Do mesmo modo, à medida que outros países de fato resolvem seus problemas, acabam por se tornar mercados-alvo dos rejeitos e da sucata daqueles que ainda estão resolvendo a casa. Qualquer que seja, as oportunidades são tão grandes quanto o problema, mas uma coisa é certa: a reciclagem precisa de um NOVO MODELO.

O mercado norte-americano, sem dúvida, continuará a evoluir. Entretanto, a questão é até que ponto essa evolução ocorrerá rumo à sustentabilidade e à independência da indústria local ou apenas em resposta às restrições do mercado chinês.

O novo modelo precisa livrar-se, o mais rápido possível, das soluções paliativas, como as do Sudeste Asiático. Além disso, a indústria e os governos locais precisam criar políticas que não apenas afetem os recicláveis em si, mas também outros tipos de resíduos. Em qualquer parte do mundo, os aterros e áreas de descarte são um problema ambiental, urbano e infraestrutural.

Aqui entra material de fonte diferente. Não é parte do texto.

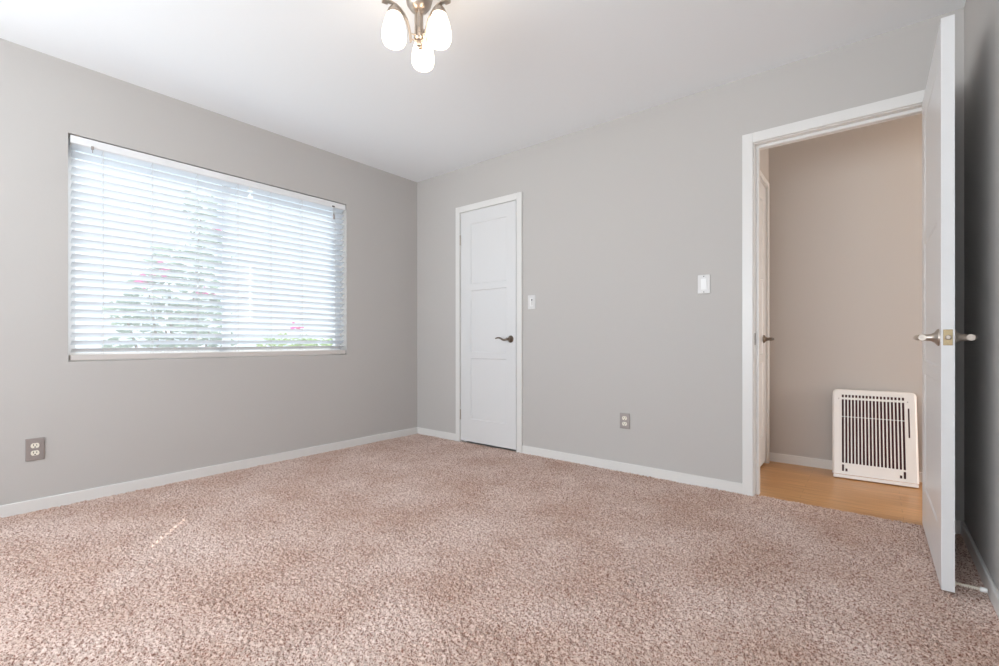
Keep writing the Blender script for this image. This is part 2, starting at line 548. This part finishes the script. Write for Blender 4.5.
# closet door (closed)
cw = CR_ - CL - 0.010; chh = CT - 0.004 - 0.012
pan = [(0.120, 0.518, 0.199, 0.749 - 0.013), (0.120, 0.518, 0.802 - 0.013, 1.345 - 0.013), (0.120, 0.518, 1.398 - 0.013, 1.932 - 0.013)]
bm = panel_door_bm(cw, chh, 0.035, pan)
bmesh.ops.translate(bm, verts=bm.verts[:], vec=(CL + 0.005, -0.009, 0.013))
d1 = struct('door_1', bm, M_door, 'closed white three panel closet door with a wavy lever', 'door')
lever_parts(d1, (1.157, -0.009, 0.915), (0, -1, 0), (-1, 0, 0), M_bronze, True, L=0.112, proj=0.05, rr=0.030)
hinge(d1, (CL + 0.001, -0.013, 1.80), hh=0.085); hinge(d1, (CL + 0.001, -0.013, 0.24), hh=0.085)

# bedroom door standing open against the right wall
dw, dh, dt = 0.768, 2.032, 0.0355
pan = [(0.12, dw - 0.12, 0.20, 0.735), (0.12, dw - 0.12, 0.79, 1.335), (0.12, dw - 0.12, 1.39, dh - 0.115)]
bm = panel_door_bm(dw, dh, dt, pan, 0.0035, 0.008)
# local x runs from the hinge edge towards the room (-y), local y from left face to right face (+x)
ang = math.radians(0.32)
R = Matrix(((math.sin(ang), math.cos(ang), 0, 0), (-math.cos(ang), math.sin(ang), 0, 0), (0, 0, 1, 0), (0, 0, 0, 1)))
DM = Matrix.Translation((3.6658, -0.003, 0.014)) @ R
bm.transform(DM)
d2 = struct('door_2', bm, M_door, 'open white panel door seen nearly edge on at right', 'door')
def dp(x, y, z): return DM @ Vector((x, y, z))
def dv(x, y, z): return (DM.to_3x3() @ Vector((x, y, z))).normalized()
lz = 0.897
lever_parts(d2, dp(dw - 0.062, 0, lz), dv(0, -1, 0), dv(-1, 0, 0), M_nickel, False, L=0.10, proj=0.050)
lever_parts(d2, dp(dw - 0.062, dt, lz), dv(0, 1, 0), dv(-1, 0, 0), M_nickel, False, L=0.10, proj=0.050)
bm = B(); box(bm, dw - 0.002, dw + 0.0015, dt / 2 - 0.0125, dt / 2 + 0.0125, lz - 0.028, lz + 0.028, 0.0008, 1)
for s in (-1, 1):
    lathe(bm, [(0.0035, 0), (0.003, 0.0012)], (dw + 0.0014, dt / 2, lz + s * 0.021), (1, 0, 0), 10)
bm.transform(DM); lp = obj('latch_plate', bm, M_brass, d2, label='brass latch plate')
bm = B(); lathe(bm, [(0.0085, 0), (0.0085, 0.008), (0.006, 0.0105)], (dw + 0.001, dt / 2, lz), (1, 0, 0), 16)
bm.transform(DM); obj('latch_bolt', bm, M_nickel, lp, True)
for z in (0.25, 1.02, 1.82):
    p = dp(0.0, 0.0, z); hinge(d2, (p.x + 0.034, p.y + 0.004, p.z))
# spring door stop on the back face of the door near the floor
q = dp(dw - 0.035, dt, 0.021)
nv = dv(0, 1, 0)
bm = B()
lathe(bm, [(0.011, 0.0), (0.011, 0.004), (0.006, 0.008)], q, nv, 16)
pts = []
for i in range(150):
    a = i / 150 * 2 * math.pi * 15
    u, v = _frame(nv)
    pts.append(q + nv * (0.006 + 0.062 * i / 150) + (u * math.cos(a) + v * math.sin(a)) * 0.0042)
tube(bm, pts, 0.0013, 5)
ds = obj('door_stop', bm, M_ivory, d2, True, label='thin cream spring door stop')
bm = B(); lathe(bm, [(0.0075, 0.066), (0.0085, 0.07), (0.0085, 0.080), (0.006, 0.084)], q, nv, 16)
obj('rubber_tip', bm, M_whiteplastic, ds, True)

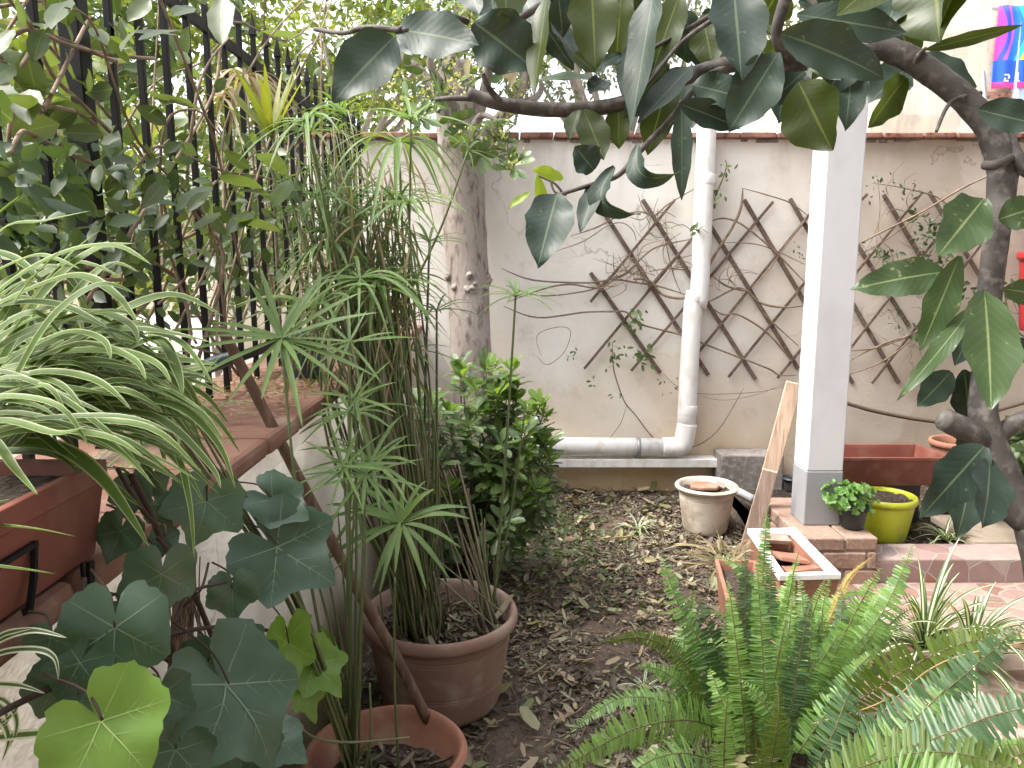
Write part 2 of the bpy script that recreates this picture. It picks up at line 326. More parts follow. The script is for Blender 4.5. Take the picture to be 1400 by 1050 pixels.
    def leaf(s, pts, w, roll=0, fold=.18, wave=.05, mi=0, nl=12, view=None, shape=1.0, ph=None, curl=0.0):
        """broad leaf: centre line through 2-3 points, 5 vertices across"""
        pts = [Vector(p) for p in pts]; ph = ru(0, 6) if ph is None else ph
        a, c = pts[0], pts[-1]
        if len(pts) == 2:
            ln = (c - a).length; mid = (a + c) / 2 + UP * ln * ru(-.02, .05) - FW * ln * ru(-.02, .09)
        else: mid = 2 * pts[1] - (a + c) / 2
        vw = view or -FW
        vs, uv, fs = [], [], []
        for i in range(nl + 1):
            u = i / nl; p = a * (1 - u) ** 2 + mid * 2 * u * (1 - u) + c * u * u
            t = ((mid - a) * (1 - u) + (c - mid) * u).normalized()
            x = t.cross(vw); x = x.normalized() if x.length > 1e-4 else t.orthogonal().normalized()
            x = Matrix.Rotation(roll + curl * (u - .5), 3, t) @ x; y = x.cross(t)
            ww = w * .5 * max(0.03, math.sin(math.pi * min(1, max(0, (u * .985 + .012) ** (.88 * shape)))) ** .82)
            if u > .9: ww *= (1 - (u - .9) * 4)
            for j, e in enumerate((-1, -.55, 0, .55, 1)):
                wv = wave * w * math.sin(u * 15 + ph + e * 1.3) * e * e
                vs.append(p + x * ww * e * (1 + .05 * math.sin(u * 23 + ph)) + y * (abs(e) ** 1.3 * ww * fold + wv))
                uv.append((.5 + e * .5, u))
            if i:
                b = 5 * i
                for j in range(4): fs.append((b - 5 + j, b - 4 + j, b + 1 + j, b + j))
        s.add(vs, fs, uv, mi)
    def scatter(s, Pn, A, Nn, Ln, Wn, tpl, mi=0):
        """many leaves at once: positions, axes, normals (n,3), lengths, widths"""
        tv, tf, = tpl
        A = A / np.linalg.norm(A, axis=1, keepdims=True)
        X = np.cross(A, Nn); X /= (np.linalg.norm(X, axis=1, keepdims=True) + 1e-9); Y = np.cross(X, A)
        V = (Pn[:, None] + A[:, None] * (tv[None, :, :1] * Ln[:, None, None]) + X[:, None] * (tv[None, :, 1:2] * Wn[:, None, None])
             + Y[:, None] * (tv[None, :, 2:3] * Ln[:, None, None]))
        n, k = V.shape[:2]; o = len(s.v)
        s.v.extend(map(tuple, V.reshape(-1, 3).tolist()))
        s.uv.extend([(float(t[1]) + .5, float(t[0])) for t in tv] * n)
        for i in range(n):
            b = o + i * k
            for f in tf: s.f.append(tuple(b + j for j in f))
        s.mi.extend([mi] * (n * len(tf)))
def tpl(rows, fold=.06, droop=.12):
    """rows: (along, halfwidth); pointed base and tip"""
    v = [(0, 0, 0)]; f = []; prev = None
    for (a, w) in rows:
        i = len(v); z = -droop * a * a
        v += [(a, -w, z + fold), (a, 0, z), (a, w, z + fold)]
        if prev is None: f += [(0, i + 1, i), (0, i + 2, i + 1)]
        else: f += [(prev, prev + 1, i + 1, i), (prev + 1, prev + 2, i + 2, i + 1)]
        prev = i
    i = len(v); v.append((1, 0, -droop)); f += [(prev, prev + 1, i), (prev + 1, prev + 2, i)]
    return np.array(v, float), f
T_OVAL = tpl([(.25, .38), (.55, .5), (.82, .3)])
T_OBO = tpl([(.35, .26), (.68, .5), (.9, .38)], .05, .1)
T_LANCE = tpl([(.2, .42), (.6, .38)], .04, .2)
T_PIN = tpl([(.06, .5), (.75, .42)], .03, .12)
T_CHIP = tpl([(.15, .4), (.5, .5), (.85, .35)], .08, -.25)
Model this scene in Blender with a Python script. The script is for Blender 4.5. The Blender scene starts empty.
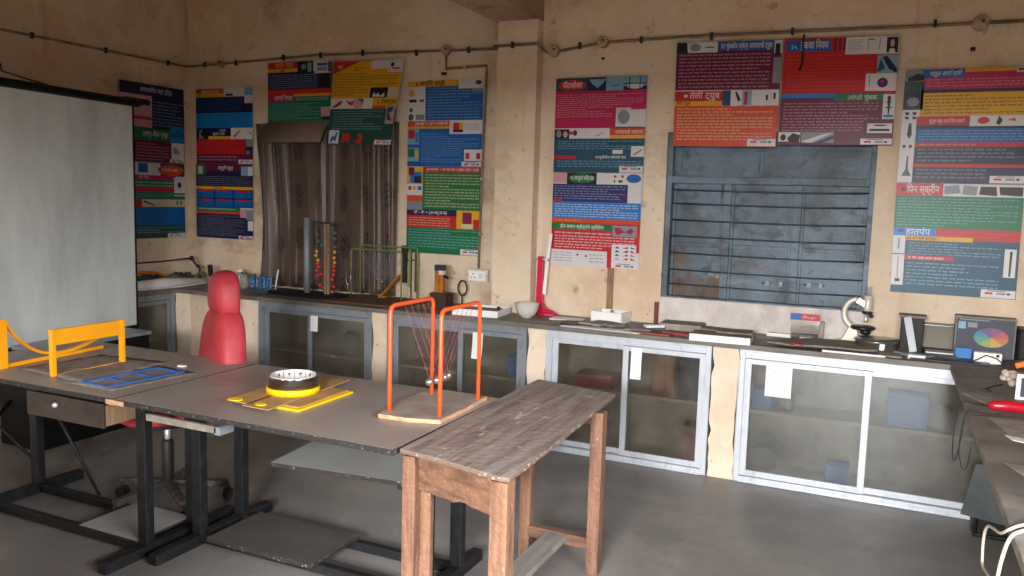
import bpy, bmesh, math, random
from mathutils import Vector, Matrix
random.seed(7)
S = bpy.context.scene
COL = S.collection
PI = math.pi

# ---------------------------------------------------------------- materials
def lin(h):
    h = h.lstrip('#')
    o = []
    for i in (0, 2, 4):
        c = int(h[i:i+2], 16)/255
        o.append(c/12.92 if c <= .04045 else ((c+.055)/1.055)**2.4)
    return (o[0], o[1], o[2], 1)
MATS = {}
def M(name, col=None, rough=.6, metal=0, spec=.5, bump=0, bscale=60, var=None, vscale=4, vlo=.4, vhi=.6, detail=6, trans=0, alpha=1, coat=0, stretch=None, emis=0):
    """procedural principled material; var = second colour mixed in by noise"""
    if name in MATS: return MATS[name]
    m = bpy.data.materials.new(name); m.use_nodes = True
    nt = m.node_tree; b = nt.nodes['Principled BSDF']
    b.inputs['Base Color'].default_value = lin(col)
    b.inputs['Roughness'].default_value = rough
    b.inputs['Metallic'].default_value = metal
    b.inputs['Specular IOR Level'].default_value = spec
    b.inputs['Transmission Weight'].default_value = trans
    b.inputs['Alpha'].default_value = alpha
    b.inputs['Coat Weight'].default_value = coat
    tc = nt.nodes.new('ShaderNodeTexCoord')
    mp = nt.nodes.new('ShaderNodeMapping'); nt.links.new(tc.outputs['Object'], mp.inputs[0])
    if stretch: mp.inputs['Scale'].default_value = stretch
    if var:
        n = nt.nodes.new('ShaderNodeTexNoise'); n.inputs['Scale'].default_value = vscale; n.inputs['Detail'].default_value = detail
        n.inputs['Roughness'].default_value = .65
        nt.links.new(mp.outputs[0], n.inputs['Vector'])
        r = nt.nodes.new('ShaderNodeMapRange'); r.inputs[1].default_value = vlo; r.inputs[2].default_value = vhi
        nt.links.new(n.outputs[0], r.inputs[0])
        mx = nt.nodes.new('ShaderNodeMix'); mx.data_type = 'RGBA'
        mx.inputs[6].default_value = lin(col); mx.inputs[7].default_value = lin(var)
        nt.links.new(r.outputs[0], mx.inputs[0]); nt.links.new(mx.outputs[2], b.inputs['Base Color'])
    if bump:
        n2 = nt.nodes.new('ShaderNodeTexNoise'); n2.inputs['Scale'].default_value = bscale; n2.inputs['Detail'].default_value = 5
        nt.links.new(mp.outputs[0], n2.inputs['Vector'])
        bp = nt.nodes.new('ShaderNodeBump'); bp.inputs['Strength'].default_value = bump; bp.inputs['Distance'].default_value = .01
        nt.links.new(n2.outputs[0], bp.inputs['Height']); nt.links.new(bp.outputs[0], b.inputs['Normal'])
    MATS[name] = m
    return m

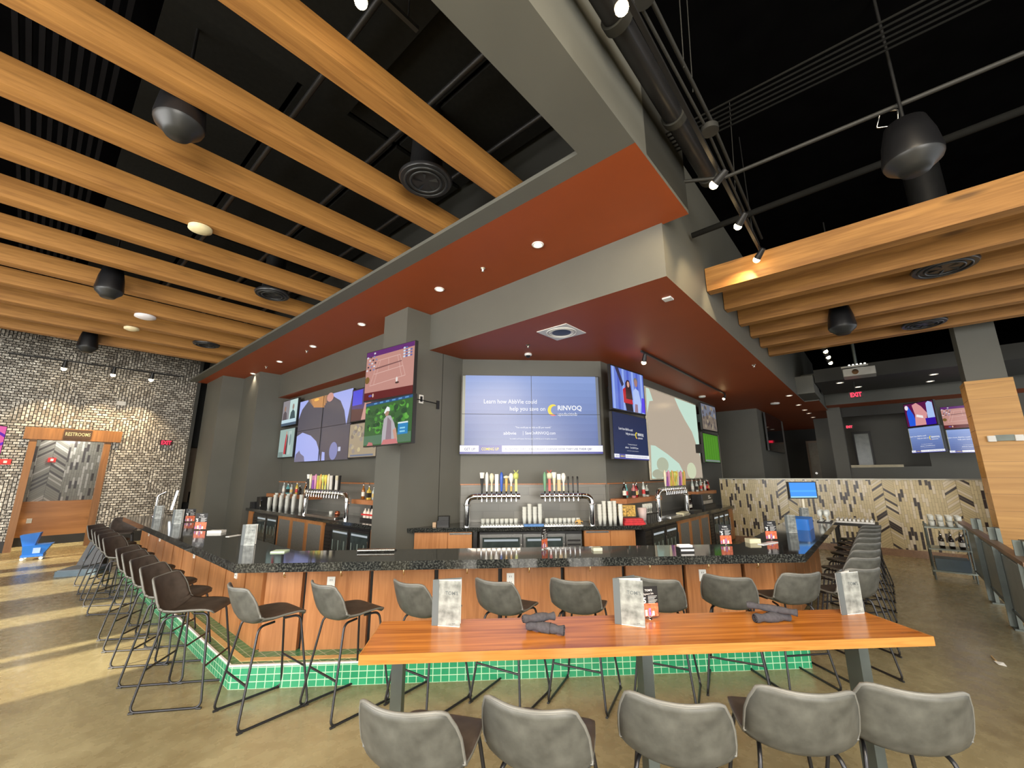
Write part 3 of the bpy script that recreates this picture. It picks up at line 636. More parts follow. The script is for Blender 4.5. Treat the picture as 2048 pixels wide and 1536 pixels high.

O investimento no processamento de resíduos, portanto, é uma necessidade econômica com aspectos locais, regionais e também globais e precisa ser encarado como estratégico em qualquer parte do mundo.

Nos Estados Unidos, infelizmente, a pulverização das esferas de decisão nos estados e mesmo nos condados leva a crer que soluções amplamente inovadoras ainda deverão, por um bom tempo, coexistir com soluções paliativas em outras regiões, muitas vezes vizinhas.